### Dataset extract

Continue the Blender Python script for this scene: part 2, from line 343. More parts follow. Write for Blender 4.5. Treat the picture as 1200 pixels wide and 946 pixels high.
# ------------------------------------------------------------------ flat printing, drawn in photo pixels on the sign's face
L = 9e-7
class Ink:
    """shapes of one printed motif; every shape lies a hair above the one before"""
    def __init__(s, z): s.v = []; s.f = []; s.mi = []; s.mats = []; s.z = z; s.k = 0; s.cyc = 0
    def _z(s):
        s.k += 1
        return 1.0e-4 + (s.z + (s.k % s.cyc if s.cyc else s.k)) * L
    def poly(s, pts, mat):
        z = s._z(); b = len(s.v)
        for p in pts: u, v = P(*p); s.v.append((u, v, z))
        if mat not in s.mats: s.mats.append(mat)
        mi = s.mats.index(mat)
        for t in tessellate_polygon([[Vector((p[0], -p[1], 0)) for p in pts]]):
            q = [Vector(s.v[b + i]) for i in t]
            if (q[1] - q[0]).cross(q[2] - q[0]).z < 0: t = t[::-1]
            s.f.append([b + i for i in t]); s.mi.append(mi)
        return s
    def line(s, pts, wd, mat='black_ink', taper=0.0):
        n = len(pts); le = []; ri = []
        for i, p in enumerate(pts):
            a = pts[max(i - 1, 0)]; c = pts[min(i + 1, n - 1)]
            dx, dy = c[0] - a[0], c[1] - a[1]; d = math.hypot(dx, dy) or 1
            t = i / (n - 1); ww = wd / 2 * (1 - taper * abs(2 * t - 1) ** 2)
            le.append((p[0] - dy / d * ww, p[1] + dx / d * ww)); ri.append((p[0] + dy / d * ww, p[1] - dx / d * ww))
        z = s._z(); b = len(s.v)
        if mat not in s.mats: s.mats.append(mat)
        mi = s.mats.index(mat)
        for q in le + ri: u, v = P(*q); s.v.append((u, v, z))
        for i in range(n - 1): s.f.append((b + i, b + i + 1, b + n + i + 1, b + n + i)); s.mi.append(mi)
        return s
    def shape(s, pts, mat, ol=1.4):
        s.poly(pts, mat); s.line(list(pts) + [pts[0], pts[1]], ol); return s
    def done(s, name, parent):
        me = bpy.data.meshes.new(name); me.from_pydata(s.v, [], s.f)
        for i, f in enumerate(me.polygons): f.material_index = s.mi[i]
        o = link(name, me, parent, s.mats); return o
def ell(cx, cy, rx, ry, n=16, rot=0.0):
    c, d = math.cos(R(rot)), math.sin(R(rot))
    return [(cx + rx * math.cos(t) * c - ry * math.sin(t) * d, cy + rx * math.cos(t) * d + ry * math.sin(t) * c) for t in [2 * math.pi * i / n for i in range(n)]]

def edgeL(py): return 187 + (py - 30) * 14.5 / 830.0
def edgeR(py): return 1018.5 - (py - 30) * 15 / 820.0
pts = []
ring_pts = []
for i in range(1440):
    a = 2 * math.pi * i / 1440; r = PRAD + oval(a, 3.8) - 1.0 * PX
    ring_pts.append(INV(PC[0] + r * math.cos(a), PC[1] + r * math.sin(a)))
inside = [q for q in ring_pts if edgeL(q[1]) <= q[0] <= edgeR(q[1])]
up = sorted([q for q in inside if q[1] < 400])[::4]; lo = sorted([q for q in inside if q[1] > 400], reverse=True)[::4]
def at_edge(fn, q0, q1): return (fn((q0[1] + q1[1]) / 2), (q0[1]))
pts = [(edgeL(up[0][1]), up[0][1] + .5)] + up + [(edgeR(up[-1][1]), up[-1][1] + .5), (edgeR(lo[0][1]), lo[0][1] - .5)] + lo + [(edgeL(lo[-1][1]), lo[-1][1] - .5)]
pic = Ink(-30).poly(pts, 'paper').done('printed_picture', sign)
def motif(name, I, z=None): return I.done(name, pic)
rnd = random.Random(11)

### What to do
Extract the data in full. Keep it word for word.

### Response to the task
Continue the Blender Python script for this scene: part 2, from line 343. More parts follow. Write for Blender 4.5. Treat the picture as 1200 pixels wide and 946 pixels high.
# ------------------------------------------------------------------ flat printing, drawn in photo pixels on the sign's face
L = 9e-7
class Ink:
    """shapes of one printed motif; every shape lies a hair above the one before"""
    def __init__(s, z): s.v = []; s.f = []; s.mi = []; s.mats = []; s.z = z; s.k = 0; s.cyc = 0
    def _z(s):
        s.k += 1
        return 1.0e-4 + (s.z + (s.k % s.cyc if s.cyc else s.k)) * L
    def poly(s, pts, mat):
        z = s._z(); b = len(s.v)
        for p in pts: u, v = P(*p); s.v.append((u, v, z))
        if mat not in s.mats: s.mats.append(mat)
        mi = s.mats.index(mat)
        for t in tessellate_polygon([[Vector((p[0], -p[1], 0)) for p in pts]]):
            q = [Vector(s.v[b + i]) for i in t]
            if (q[1] - q[0]).cross(q[2] - q[0]).z < 0: t = t[::-1]
            s.f.append([b + i for i in t]); s.mi.append(mi)
        return s
    def line(s, pts, wd, mat='black_ink', taper=0.0):
        n = len(pts); le = []; ri = []
        for i, p in enumerate(pts):
            a = pts[max(i - 1, 0)]; c = pts[min(i + 1, n - 1)]
            dx, dy = c[0] - a[0], c[1] - a[1]; d = math.hypot(dx, dy) or 1
            t = i / (n - 1); ww = wd / 2 * (1 - taper * abs(2 * t - 1) ** 2)
            le.append((p[0] - dy / d * ww, p[1] + dx / d * ww)); ri.append((p[0] + dy / d * ww, p[1] - dx / d * ww))
        z = s._z(); b = len(s.v)
        if mat not in s.mats: s.mats.append(mat)
        mi = s.mats.index(mat)
        for q in le + ri: u, v = P(*q); s.v.append((u, v, z))
        for i in range(n - 1): s.f.append((b + i, b + i + 1, b + n + i + 1, b + n + i)); s.mi.append(mi)
        return s
    def shape(s, pts, mat, ol=1.4):
        s.poly(pts, mat); s.line(list(pts) + [pts[0], pts[1]], ol); return s
    def done(s, name, parent):
        me = bpy.data.meshes.new(name); me.from_pydata(s.v, [], s.f)
        for i, f in enumerate(me.polygons): f.material_index = s.mi[i]
        o = link(name, me, parent, s.mats); return o
def ell(cx, cy, rx, ry, n=16, rot=0.0):
    c, d = math.cos(R(rot)), math.sin(R(rot))
    return [(cx + rx * math.cos(t) * c - ry * math.sin(t) * d, cy + rx * math.cos(t) * d + ry * math.sin(t) * c) for t in [2 * math.pi * i / n for i in range(n)]]

def edgeL(py): return 187 + (py - 30) * 14.5 / 830.0
def edgeR(py): return 1018.5 - (py - 30) * 15 / 820.0
pts = []
ring_pts = []
for i in range(1440):
    a = 2 * math.pi * i / 1440; r = PRAD + oval(a, 3.8) - 1.0 * PX
    ring_pts.append(INV(PC[0] + r * math.cos(a), PC[1] + r * math.sin(a)))
inside = [q for q in ring_pts if edgeL(q[1]) <= q[0] <= edgeR(q[1])]
up = sorted([q for q in inside if q[1] < 400])[::4]; lo = sorted([q for q in inside if q[1] > 400], reverse=True)[::4]
def at_edge(fn, q0, q1): return (fn((q0[1] + q1[1]) / 2), (q0[1]))
pts = [(edgeL(up[0][1]), up[0][1] + .5)] + up + [(edgeR(up[-1][1]), up[-1][1] + .5), (edgeR(lo[0][1]), lo[0][1] - .5)] + lo + [(edgeL(lo[-1][1]), lo[-1][1] - .5)]
pic = Ink(-30).poly(pts, 'paper').done('printed_picture', sign)
def motif(name, I, z=None): return I.done(name, pic)
rnd = random.Random(11)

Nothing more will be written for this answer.